Current Information:

Age-34

Born-Newington

 

First Battle of Ypres

Between 21st October and 22nd November, 1914 a desperate fight took place around the Belgium city of Ypres, the first of three major battles that were to be fought there during the course of the war. British troops entered Ypres in October. The 1st and 2nd Divisions plus the 3rd Cavalry Division had made their way up from the Aisne as part of the “Race to the Sea”, whilst the 7th Division came west to Ypres after Antwerp had fallen. The Germans knew that Ypres was the gateway to the Channel ports and that these were vital to Britain’s war effort so they poured reinforcements into the area. The fighting fell into three distinct battles; the Battle of Langemarck, 21-24 October, the Battle of Gheluvelt, 29-31 October and the Battle of Nonne Bosschen, 11 November. Ypres did not fall to the Germans but its defence during these two months resulted in the destruction of much of the old regular British Army.

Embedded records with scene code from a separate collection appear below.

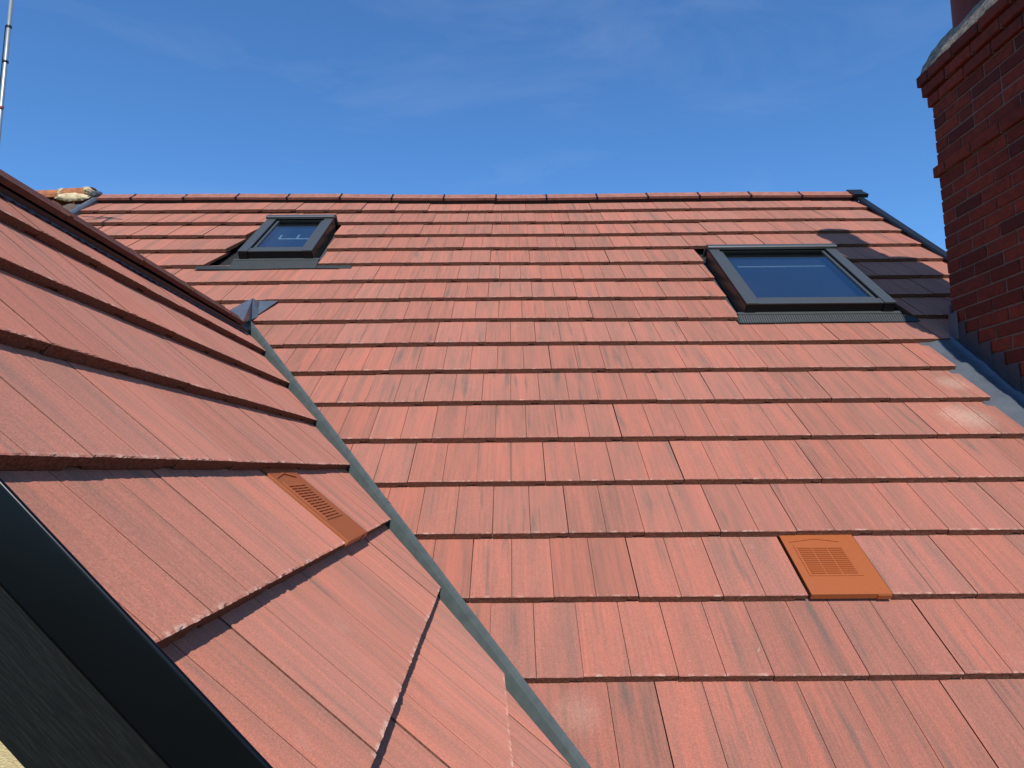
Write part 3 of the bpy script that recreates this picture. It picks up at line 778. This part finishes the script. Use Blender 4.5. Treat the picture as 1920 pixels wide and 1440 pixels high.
for i in range(NCR):
    z = ZTOP - (i+1)*CH + .005; off = proj_off(i)
    # left face, running along Y from the far corner to the near one
    ya, yb = CY1 + off, CY0 - off
    y = ya; first = (i % 2 == 0); n = 0
    while y > yb + .02:
        want = 'H' if (first and n == 0) else 'S'
        if i in (9, 5) and n == 1: want = 'H'
        L = {'H': .1035, 'S': .2155}[want]
        if y - L < yb:
            L = .1035 if y-.1035 >= yb-.03 else .052
        me = RC.choice(STR if L > .2 else HDR if L > .08 else CLS)
        mw = Matrix.Translation((CX0 - off + RC.uniform(-.002, .002), y - L, z + RC.uniform(-.001, .001))) @ Matrix.Rotation(RC.uniform(-.004, .004), 4, 'X')
        if n == 0: pass
        if z > .55: mesh_obj('brick', me, None, mw, chim)
        y -= L + J; n += 1
    # other faces (joined)
    for face in range(3):
        if face == 0:   # far side
            x = CX0 - off + .062 + J; end = CX1 + off; fy = CY1 + off
            rot = Matrix.Rotation(-math.pi/2, 4, 'Z')
        elif face == 1:  # near side
            x = CX0 - off + .062 + J; end = CX1 + off; fy = CY0 - off
            rot = Matrix.Rotation(math.pi/2, 4, 'Z')
        else:
            x = CY0 - off + .062 + J; end = CY1 + off - .062; fy = CX1 + off; rot = Matrix.Rotation(math.pi, 4, 'Z')
        n = 0
        while x < end - .03:
            L = .1035 if (n == 0 and i % 2) else .2155
            if x + L > end: L = max(.052, end - x) if end-x > .05 else .052
            me = RC.choice(STR if L > .2 else HDR if L > .08 else CLS); bl = .2155 if L > .2 else .1035 if L > .08 else .052
            if face == 0: mw = Matrix.Translation((x, fy, z)) @ rot
            elif face == 1: mw = Matrix.Translation((x + bl, fy, z)) @ rot
            else: mw = Matrix.Translation((fy, x + bl, z)) @ rot
            oth.append((me, mw)); x += bl + J; n += 1
joined('brickwork_rest', oth, chim, ['brick'])
# mortar body behind the projecting courses
for i in (0, 1, 2, 8):
    o_ = proj_off(i) - .008; z1 = ZTOP - i*CH - .004; z0 = z1 - CH + .010
    bm = bmesh.new(); box_bm(bm, CX0-o_, CX1+o_, CY0-o_, CY1+o_, z0, z1); mesh_obj('corbel_bed', from_bm(bm), 'mortar', Matrix(), chim)
# flaunching: domed weathered mortar
bm = bmesh.new(); nx, ny = 26, 40; grid = []
fx0, fx1, fy0, fy1 = CX0-.050, CX1+.050, CY0-.050, CY1+.050
for a in range(nx+1):
    row = []
    for b in range(ny+1):
        u, v = a/nx, b/ny; X = fx0+(fx1-fx0)*u; Y = fy0+(fy1-fy0)*v
        e = min(X-fx0, fx1-X, Y-fy0, fy1-Y)
        z = ZTOP - .006 + .33*(1-math.exp(-max(0, e)/.12)) if e > 1e-6 else ZTOP-.012
        z += .010*noise.noise((X*11, Y*11, 1)) + .006*noise.noise((X*31, Y*31, 4))
        row.append(bm.verts.new((X, Y, z)))
    grid.append(row)
for a in range(nx):
    for b in range(ny): bm.faces.new((grid[a][b], grid[a+1][b], grid[a+1][b+1], grid[a][b+1]))
mesh_obj('flaunching', from_bm(bm, smooth=True), 'flaunch', Matrix(), chim)
# pots
for py in (1.44, 1.02, .6):
    bm = bmesh.new(); prf = [(.152, 3.05), (.150, 3.50), (.158, 3.51), (.158, 3.55), (.146, 3.57), (.140, 3.60), (.138, 4.10), (.156, 4.12), (.156, 4.22), (.125, 4.22), (.118, 3.4)]
    seg = 32; rings = [[bm.verts.new((2.805 + r*math.cos(q*2*math.pi/seg), py + r*math.sin(q*2*math.pi/seg), z)) for q in range(seg)] for r, z in prf]
    for r0, r1 in zip(rings, rings[1:]):
        for q in range(seg): bm.faces.new((r0[q], r0[(q+1) % seg], r1[(q+1) % seg], r1[q]))
    mesh_obj('chimney_pot', from_bm(bm, smooth=True), 'pot', Matrix(), chim)
# lead: gutter along the tiles, stepped cover flashing on the brickwork
def roof_z(Y, h=0): return Y*math.tan(A1) + h/math.cos(A1)
bm = bmesh.new(); ns = 40; nw = 14; grid = []
for i in range(ns+1):
    s = .55 + (2.215-.55)*i/ns; row = []
    for q in range(nw+1):
        u = q/nw; X = 2.425 + (2.628-2.425)*u
        stp = (s/G) % 1.0
        h = -.030 + .013*sstep((u-.25)/.35) + .020*max(0, (u-.80)/.2)**2
        h += (.010*math.exp(-((stp-.06)/.10)**2) + .010*math.exp(-((stp-1.0)/.10)**2))*(.35+.65*u)
        h += .003*noise.noise((X*14, s*9, 2))
        row.append(bm.verts.new(MF.p(X, s, h)))
    grid.append(row)
for i in range(ns):
    for q in range(nw): bm.faces.new((grid[i][q], grid[i][q+1], grid[i+1][q+1], grid[i+1][q]))
mesh_obj('lead_gutter', from_bm(bm, smooth=True), 'lead', Matrix(), chim)
run = CH/math.tan(A1)
zj = [ZTOP - i*CH for i in range(60)]
for i in range(1, 60):
    zt = zj[i]                                              # top edge sits in a bed joint
    if zt > 1.50 or zt < .75: continue
    yc = (zt - .128)/math.tan(A1)                           # where the roof is ~13 cm below
    y0, y1 = yc - run*.5 - .012, yc + run*.5 + .006
    bm = bmesh.new()
    pts = [(y0, roof_z(y0, -.012)), (y1, roof_z(y1, -.012)), (y1 - .016, zt - .002), (y0 + .004, zt - .002)]
    n = 6; A = []
    for u in range(n+1):
        f = u/n; A.append([Vector((0, pts[0][0]+(pts[1][0]-pts[0][0])*f, pts[0][1]+(pts[1][1]-pts[0][1])*f)), Vector((0, pts[3][0]+(pts[2][0]-pts[3][0])*f, pts[3][1]+(pts[2][1]-pts[3][1])*f))])
    gv = []
    for a, b in A:
        gv.append([])
        for q in range(6):
            p = a.lerp(b, q/5); p.x = CX0 - .0055 - .0012*(i % 2) + .0022*noise.noise((p.y*25, p.z*25, i)); gv[-1].append(bm.verts.new(p))
    fs = [bm.faces.new((gv[u][q], gv[u][q+1], gv[u+1][q+1], gv[u+1][q])) for u in range(n) for q in range(5)]
    bmesh.ops.solidify(bm, geom=fs, thickness=.0022)
    mesh_obj('step_flashing', from_bm(bm), 'lead', Matrix(), chim)
# dressed lead corner at the far end
bm = bmesh.new(); box_bm(bm, CX0-.012, CX0-.007, 1.640, 1.712, 1.385, 1.545, .001)
mesh_obj('lead_corner', from_bm(bm), 'lead', Matrix(), chim)
bm = bmesh.new(); box_bm(bm, CX0-.01, CX1+.02, CY1+.004, CY1+.010, 1.30, 1.60, .001)
mesh_obj('back_gutter_upstand', from_bm(bm), 'lead', Matrix(), chim)

# ------------------------------------------------------------------ aerial
ae = thing('tv_aerial', 'thin galvanised aerial mast with black clips at the upper left edge', 'aerial', (-3.46, 2.06, 1.70))
bm = bmesh.new(); tube(bm, (-3.46, 2.06, 1.68), (-3.46, 2.06, 4.36), .0125, 14); mesh_obj('mast', from_bm(bm, smooth=True), 'galv', Matrix(), ae)
for z in (3.455, 3.715):
    bm = bmesh.new(); tube(bm, (-3.46, 2.06, z-.006), (-3.46, 2.06, z+.006), .0175, 14); mesh_obj('clip', from_bm(bm), 'black', Matrix(), ae)
bm = bmesh.new(); tube(bm, (-3.477, 2.052, 1.8), (-3.477, 2.052, 3.72), .0035, 6); mesh_obj('coax_cable', from_bm(bm), 'black', Matrix(), ae)
for a, b, r in (((-3.76, 2.06, 4.45), (-3.33, 2.06, 4.255), .011), ((-3.66, 2.03, 4.28), (-3.45, 2.03, 4.43), .009), ((-3.585, 2.09, 4.24), (-3.47, 2.09, 4.36), .008), ((-3.45, 2.06, 4.33), (-3.60, 2.10, 4.40), .009)):
    bm = bmesh.new(); tube(bm, a, b, r, 10); mesh_obj('element', from_bm(bm, smooth=True), 'galv', Matrix(), ae)
for z, x in ((3.115, -3.462), (2.985, -3.478)):
    bm = bmesh.new(); tube(bm, (x-.12, 2.05, z), (x, 2.05, z), .008, 10); mesh_obj('bracket_rod', from_bm(bm), 'galv', Matrix(), ae)
    bm = bmesh.new(); tube(bm, (x, 2.05, z), (x+.022, 2.05, z), .0105, 10); mesh_obj('rod_cap', from_bm(bm), 'redtip', Matrix(), ae)
bpy.context.view_layer.update()
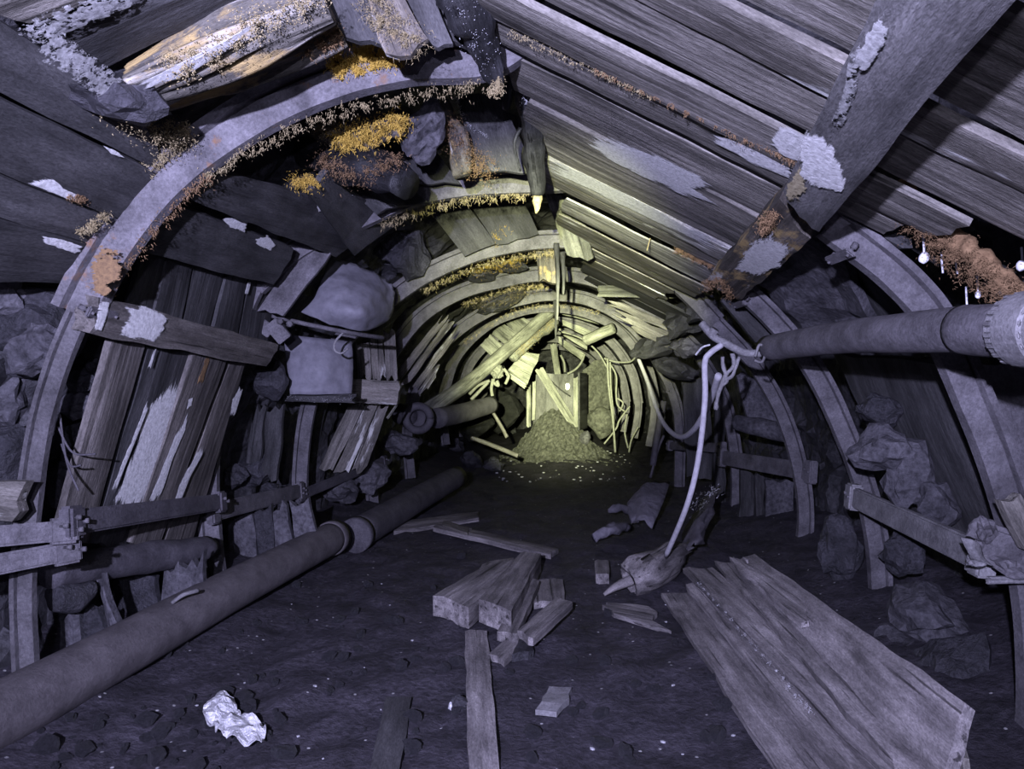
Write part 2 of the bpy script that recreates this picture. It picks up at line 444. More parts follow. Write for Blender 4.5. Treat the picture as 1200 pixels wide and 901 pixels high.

On 14th November, 1914, the 2nd Royal Warwickshire battalion of 22 Brigade, 7th Division left Merris and moved into the trenches at Fleurbaix, bear Bethune where they remained until relieved six days later. Herbert Wright was killed on 15th November but the battalion diary provides no information about this. The attrition rate among British soldiers on the Western Front was on average 300 each day and 60% of these were as a result of shellfire. When not involved in an actual battle it was either shell fire or a sniper’s bullet that caused most deaths and injuries.